What if the geotechnical report isn't back yet — can the structural engineer still start?
Yes. The SE can begin the superstructure (framing, the gravity and lateral systems) using the geometry and loads, and hold the foundation design until geotech recommendations arrive. The important thing is to tell them the report is pending rather than letting them assume one exists. Foundation type, allowable bearing, and settlement all depend on it, so foundations are the piece that genuinely waits.
Why do special loads like a green roof or rooftop equipment matter so much at kickoff?
Because they change member sizes and load paths from the start.

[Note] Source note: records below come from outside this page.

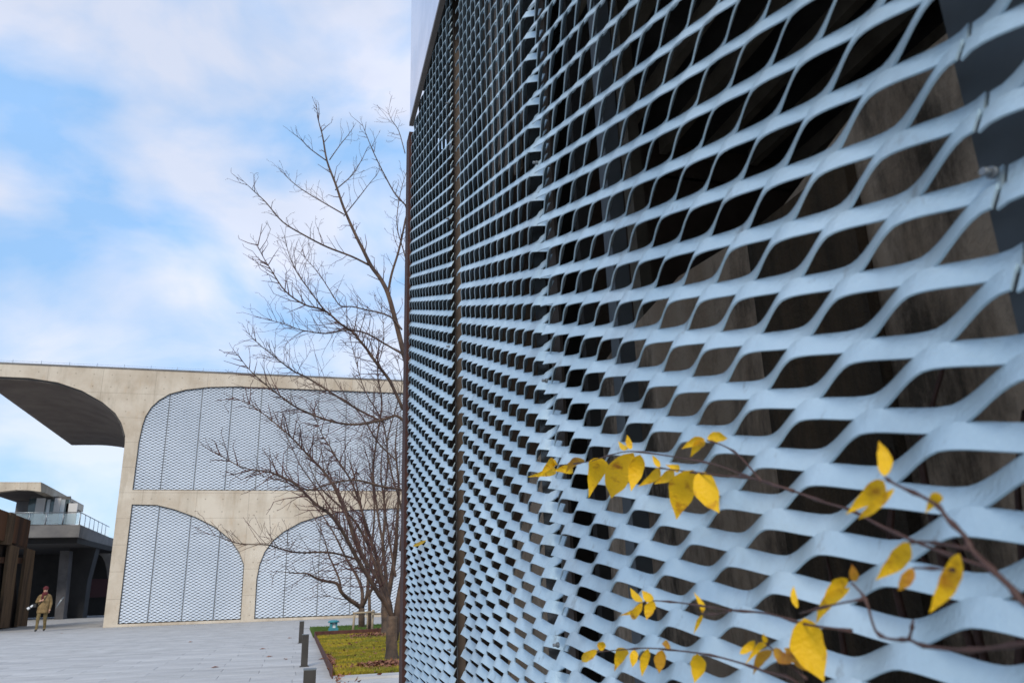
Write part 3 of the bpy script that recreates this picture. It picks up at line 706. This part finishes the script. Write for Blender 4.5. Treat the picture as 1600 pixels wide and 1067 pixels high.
plump('coat', [(0, 0, .74, .235, .17), (0, 0, .80, .24, .175), (0, 0, 1.0, .225, .165), (0, 0, 1.2, .225, .165), (0, 0, 1.36, .235, .155), (0, 0, 1.46, .19, .13), (0, 0, 1.51, .09, .08)], coat)
plump('scarf', [(0, -.03, 1.46, .10, .12), (0, -.03, 1.52, .125, .13), (0, -.02, 1.58, .105, .105), (0, -.02, 1.60, .08, .08)], redk)
plump('scarf_tail', [(-.05, -.17, 1.28, .035, .02), (-.05, -.165, 1.40, .045, .03), (-.04, -.13, 1.52, .04, .03)], redk, 8)
plump('hat', [(0, -.02, 1.70, .112, .118), (0, -.02, 1.735, .116, .12), (0, -.02, 1.79, .10, .10), (0, -.02, 1.835, .055, .055), (0, -.02, 1.85, .01, .01)], redk)
for sx in (-.035, .035):
    plump('eye', [(sx, -.112, 1.672, .004, .004), (sx, -.113, 1.678, .012, .006), (sx, -.112, 1.686, .004, .003)], shoe, 6)
plump('mouth', [(0, -.108, 1.622, .01, .004), (0, -.11, 1.626, .024, .006), (0, -.108, 1.630, .01, .004)], redk, 6)
mb = MB(); mb.tube([(-.24, -.08, .98), (-.1, -.175, 1.15), (.05, -.18, 1.33), (.12, -.08, 1.48)], .016, .016, 6); o = mb.build('shoulder_strap', shoe); o.parent = per; o.scale = (H_/1.82,)*3
cp = pp+Vector((-.40, -.12, 1.0))
cm = thing('camera_with_lens', 'camera with a white lens slung at the hip of the walking person', 'camera', cp)
mb = MB(); mb.box((.02, -.05, -.02), (.16, .05, .12)); o = mb.build('camera_body', shoe); o.parent = cm
mb = MB(); mb.tube([(.04, -.01, .06), (-.05, -.03, -.01)], .045, .045, 10); o = mb.build('lens', white); o.parent = cm
mb = MB(); mb.tube([(-.053, -.031, -.013), (-.07, -.035, -.026)], .05, .05, 10); o = mb.build('lens_ring', shoe); o.parent = cm
mb = MB(); mb.tube([(-.073, -.036, -.028), (-.15, -.05, -.085)], .052, .058, 10); o = mb.build('lens_hood', white); o.parent = cm

# ------------------------------------------------------------------ bare trees
def limb3(pts, Y, dy, r):
    """pts in photo pixels, Y depth at the start, dy drift in depth along the limb"""
    n = len(pts); out_ = []
    for i, (x, y) in enumerate(pts):
        t = i/(n-1); out_.append(PY(x, y, Y+dy*t+math.sin(t*5+r.random()*2)*.06))
    return catmull(out_, 4)
def grow(mb, p, d, length, rad_, r, depth=0, upb=.25, segl=.16, maxd=3):
    """a twig that wanders and forks"""
    n = max(2, int(length/segl)); pts = [p.copy()]; q = p.copy(); dd = d.copy(); brs = []
    for i in range(n):
        dd = (dd+Vector((r.gauss(0, .13), r.gauss(0, .13), r.gauss(0, .13)+upb*.13))).normalized(); q = q+dd*length/n; pts.append(q.copy())
        if depth < maxd and r.random() < (.62 if depth == 0 else .5): brs.append((q.copy(), dd.copy(), i/n))
    mb.tube(pts, rad_, max(rad_*.36, .0030), 4 if rad_ > .006 else 3, cap=False)
    for q_, d_, t in brs:
        ax = Vector((r.gauss(0, 1), r.gauss(0, 1), r.gauss(0, 1))); ax = (ax-d_*ax.dot(d_))
        if ax.length < 1e-3: continue
        nd = (d_*math.cos(.75)+ax.normalized()*math.sin(.75)).normalized()
        grow(mb, q_, nd, length*(.28+.34*r.random())*(1-.4*t), rad_*.55, r, depth+1, upb, segl, maxd)
def tree(name, label, base, trunk_pts, trunk_r, limbs, seed, twig_den, tlen, group='bare trees on the lawn', sides=7, scale=1):
    r = random.Random(seed); t = thing(name, label, 'tree', base, group)
    mb = MB(); tp = catmull(trunk_pts, 5); n = len(tp)
    rr_ = [trunk_r*(1.30-.36*min(1, i/(n*.25))-.12*i/n) for i in range(n)]
    mb.tube(tp, rr_, n=12); mb.build('trunk', bark, t)
    tw = MB(); k = 0
    for (pts, Y, dy, r0, r1, dens) in limbs:
        lp = limb3(pts, Y, dy, r); mb = MB(); m = len(lp)
        mb.tube(lp, [r0*(1-(i/(m-1)))**.8*.999+r1 for i in range(m)], n=sides); mb.build('limb', bark2, t)
        L_ = sum((lp[i+1]-lp[i]).length for i in range(m-1)); cnt_ = int(L_*twig_den*dens)
        for q in range(cnt_):
            f_ = .12+.88*(q+r.random())/max(cnt_, 1); ii = min(m-2, int(f_*(m-1))); P0 = lp[ii].lerp(lp[ii+1], r.random()); dl = (lp[ii+1]-lp[ii]).normalized()
            ax = Vector((r.gauss(0, 1), r.gauss(0, 1), r.gauss(0, 1)+.3)); ax = (ax-dl*ax.dot(dl)).normalized(); an = .55+.5*r.random()
            nd = (dl*math.cos(an)+ax*math.sin(an)).normalized()
            grow(tw, P0, nd, tlen*(.58 if dens < .8 else .88)*(.5+.8*r.random())*(1.15-.55*f_), max(.0045, min(.011, r0*.34))*scale, r, 0 if r.random() < .6 else 1)
        grow(tw, lp[-1], (lp[-1]-lp[-2]).normalized(), tlen*.25, max(r1, .003), r, 2)
    o = tw.build('twigs', twig_m, t); o['kind'] = 'stuff'
    return t
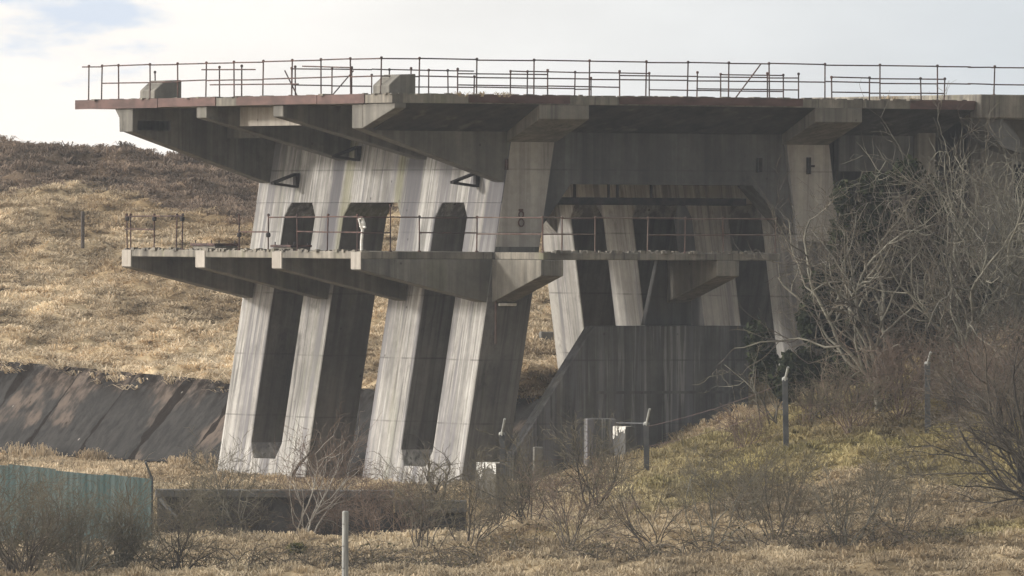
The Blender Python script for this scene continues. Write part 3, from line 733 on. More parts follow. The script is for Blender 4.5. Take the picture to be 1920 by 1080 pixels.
def pedestal(px0, px1, pyt, pyb, d, depth, mat, label, white=None, name='concrete_pedestal', cat='pedestal'):
    a = at(px0, pyb, d); b = at(px1, pyt, d)
    w = (b.x - a.x) / 2; h = b.z - a.z + .6
    r = empty(name, ((a.x + b.x) / 2, d, a.z - .6), math.radians(-42 if white else 8)); tag(r, label, cat)
    MB().box(-w, w, -depth / 2, depth / 2, 0, h).build('block', mat, r, bevel=.02)
    if white:
        q = MB()
        # ragged patch of paint wrapped over the top of the block, a few millimetres thick
        n = 14; rr = random.Random(int(px0)); top = []
        for i in range(n):
            x0 = -w * 1.0 + 2 * w * i / n; x1 = -w + 2 * w * (i + 1) / n
            drop = white * rr.uniform(.25, 1.0) * (1.2 if i < n * .35 else .75)
            if rr.random() < .15: continue
            q.box(x0 + .001, x1, -depth / 2 - .012, -depth / 2 - .003, h - drop, h + .002)
            q.box(x0 + .001, x1, -depth / 2 - .012, depth / 2 * rr.uniform(-.2, .8), h + .003, h + .012)
        q.build('white_paint', M['whitepipe'], r)
    return r
pedestal(895, 948, 868, 960, 273.5, .5, M['mid'], 'concrete block with flaking white paint beside the tall fence post', white=.42)
pedestal(1154, 1186, 800, 870, 276.0, .4, M['soot'], 'narrow dark block topped with bright white paint before the screen wall', white=.30)
pedestal(1097, 1153, 785, 860, 277.2, .6, M['screen'], 'upright grey concrete block just left of the white topped one')
pedestal(1000, 1018, 838, 890, 277.0, .3, M['mid'], 'slim pale concrete stub standing in the grass below the sloping wall edge')
pedestal(1012, 1036, 622, 668, 312.0, .5, M['mid'], 'dark concrete stump on the hillside seen behind the stand', name='concrete_stump', cat='stump')

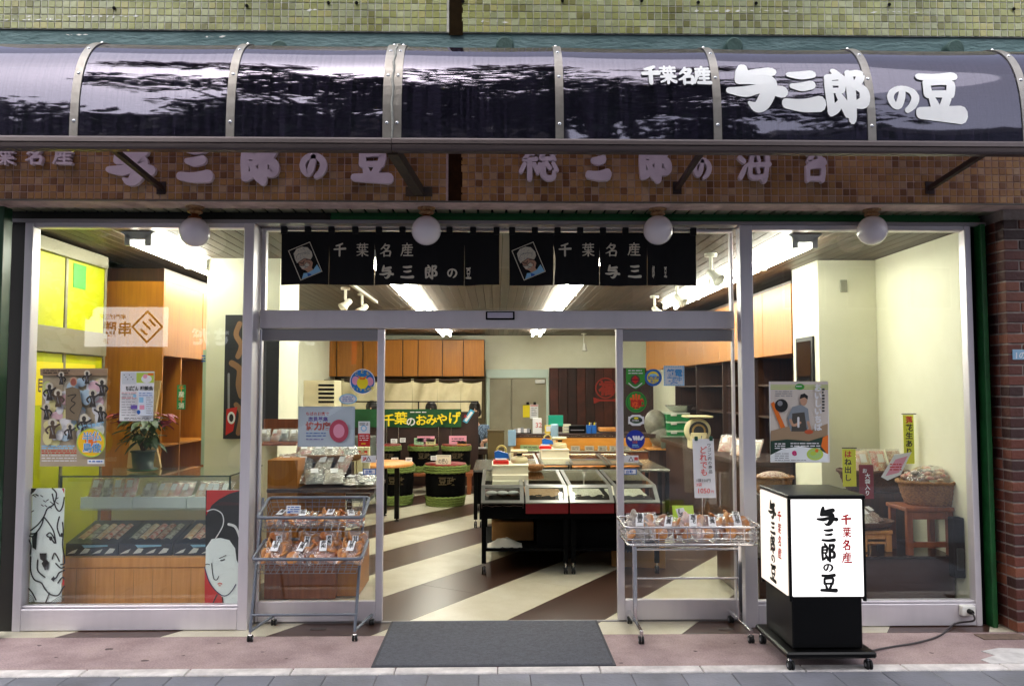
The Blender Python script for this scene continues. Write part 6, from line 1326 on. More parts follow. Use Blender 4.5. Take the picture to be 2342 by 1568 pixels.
for i in range(3):
    a, b = P((158, 278, 402)[i], 1268, y0 + .12), P((280, 402, 530)[i], 1268, y0 + .12)
    t = thing('gift_box', f'{wt[i]} dark blue printed gift box of snacks in the bottom of the glass case', 'gift box', (a.x, y0 + .1, zg)); DB = pm('box_navy', '#0e1830', .3); xa, xb = a.x + .006, min(b.x - .006, x1 - .015)
    mb = MB(DB); za, zb2 = zg + .002, zg + .09
    mb.prism([(y0 + .06, za), (y0 + .06, zb2), (y0 + .5, zb2 + .1), (y0 + .5, za)], 0, xa, xb); mb.build('box', t)
    sl = lambda u, v, h: (xa + .03 + (xb - xa - .06) * u, y0 + .08 + .39 * v, zb2 + .0045 + .0886 * v + h)
    mb = MB(); q = random.Random(i)
    for k in range(5):
        mb.use(PK[(k + i) % 4]); u0 = .02 + k * .195; mb.grid(4, 8, lambda u, v, u0=u0: sl(u0 + .18 * u, .12 + .7 * v, .014 * math.sin(math.pi * u) + .004 * mnoise.noise(Vector((u * 4 + k, v * 6, i)))))
    mb.build('packets', t)
    mb = MB(PAPER); yy = y0 + .0594
    for k in range(4): cx_ = xa + (xb - xa) * (.15 + .24 * k); mb.add([(cx_ - .05, yy, za + .012), (cx_ - .01, yy, za + .035 + .02 * (k % 2)), (cx_ + .03, yy, za + .05), (cx_ + .01, yy, za + .02)], [(0, 1, 2, 3)])
    mb.use(LBLUE).add([(xa + (xb - xa) * .35, yy, zb2 - .03), (xa + (xb - xa) * .8, yy, zb2 - .022), (xa + (xb - xa) * .8, yy, zb2 - .01), (xa + (xb - xa) * .3, yy, zb2 - .01)], [(0, 1, 2, 3)]); mb.build('print', t)
# two printed kabuki panels standing inside the glass
YK = YW + .05
def kpanel(label, px0, px1, py0, py1, ground):
    t = thing('kabuki_panel', label, 'picture panel', (0, YK, 0)); a, b = P(px0, py1, YK), P(px1, py0, YK); MB(ground).box(a.x, b.x, YK, YK + .012, max(a.z, .06), b.z).build('board', t); return t, Print(YK - .0005)
PG = pm('panel_white', '#f2fafa', .5)
t, p = kpanel('white printed panel of a fierce face under a spotted head cloth', 66, 147, 1116, 1376, PG)
def K(pts): return [(66 + x * 81, 1116 + y * 260) for x, y in pts]
def kl(pts, w=3.2): p.line(INK, [(66 + q[0] * 81, 1116 + q[1] * 260) + tuple(q[2:]) for q in pts], w)
p.poly(RED, K([(.93, 0), (1, 0), (1, .05)])).poly(RED, K([(1, .76), (1, .86), (.94, .84), (.97, .79)]))
p.poly(INK, K([(.0, 0), (.22, 0), (.15, .03), (.0, .07)]))
for q in ([(.05, .37), (.25, .32), (.42, .25), (.52, .18), (.7, .14), (.78, .05), (.66, 0)], [(.66, .05), (.75, .16), (.86, .20), (.95, .16), (1, .08)], [(.42, .25), (.36, .32), (.2, .39), (.05, .40)], [(.95, .30), (.97, .38), (.95, .5), (1, .6), (1, .66), (.9, .67)], [(.42, .25), (.55, .30), (.7, .38), (.76, .48)], [(.86, .25), (.8, .34), (.88, .42)], [(.52, .42), (.62, .44), (.72, .48)], [(.5, .41), (.6, .39), (.70, .43), (.76, .48)], [(.66, .62), (.72, .57), (.80, .60), (.86, .64)], [(.76, .66), (.9, .70), (1, .69)], [(.7, .80), (.78, .78), (.86, .74), (1, .72)], [(.82, .83), (.95, .78), (1, .8)], [(.05, .60), (.05, .72), (.15, .80), (.35, .83), (.45, .88), (.6, .93), (.82, .94), (.95, .88), (1, .86)], [(0, .88), (.1, .92), (.2, .98)], [(.58, .92), (.48, 1)], [(.25, .63), (.25, .72), (.45, .78)], [(0, .45), (.06, .5), (.04, .58)], [(.0, .42), (.06, .42), (.12, .44)]): kl(q)
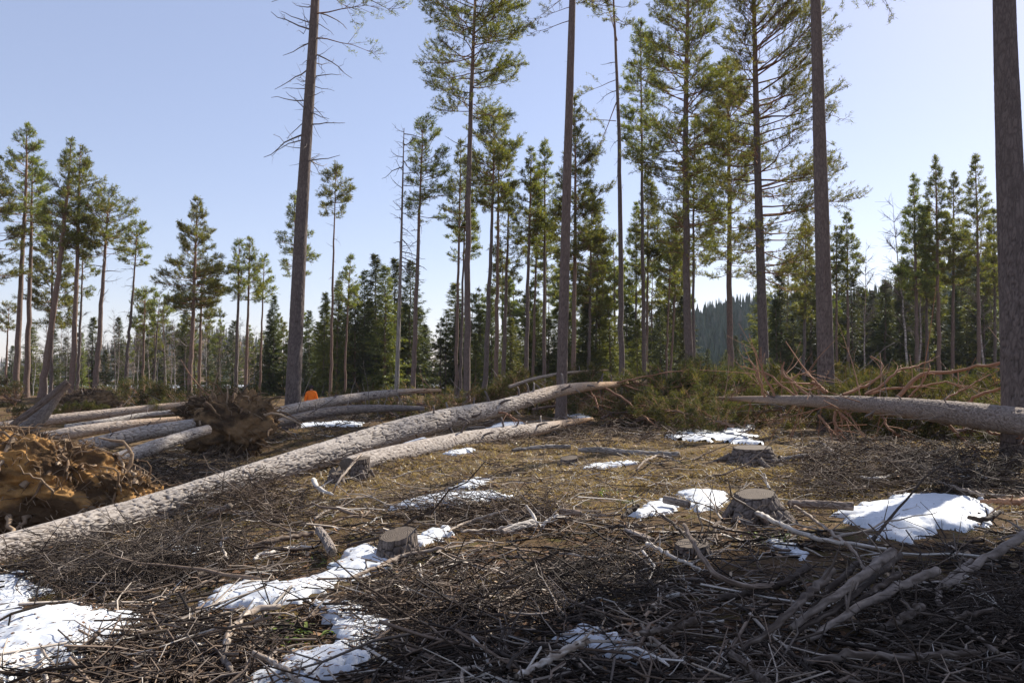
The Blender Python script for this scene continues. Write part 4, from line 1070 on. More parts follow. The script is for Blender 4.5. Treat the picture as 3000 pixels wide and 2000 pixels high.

A saturated green roof, pavers, mechanical units, solar arrays, or vehicular loading on structure add weight that standard occupancy live loads don't cover. If the SE learns about them after the framing is laid out, members may need to grow — which can affect depths, ceiling heights, and cost. Calling them out at handoff lets the capacity be designed in rather than retrofitted.
What's a transfer condition and why does the structural engineer need to know early?
A transfer happens when a column or wall above can't continue straight to the foundation — usually because the architecture wants a column-free space below (a lobby, a gallery, a parking level). The load is then carried by a transfer beam or girder, which is typically deep and expensive. The SE needs to know at kickoff so they can plan the member depth and coordinate it against your ceiling heights, instead of discovering it after the section is set.
Who on the architecture team should coordinate the structural kickoff?
Typically the project architect, who owns the coordinated set and understands which decisions are locked versus still in design. They assemble the geometry package, confirm occupancy and special loads with the team, check the geotech status, and frame the constraints — then run the handoff as a transmittal with a clear freeze status rather than a raw file drop.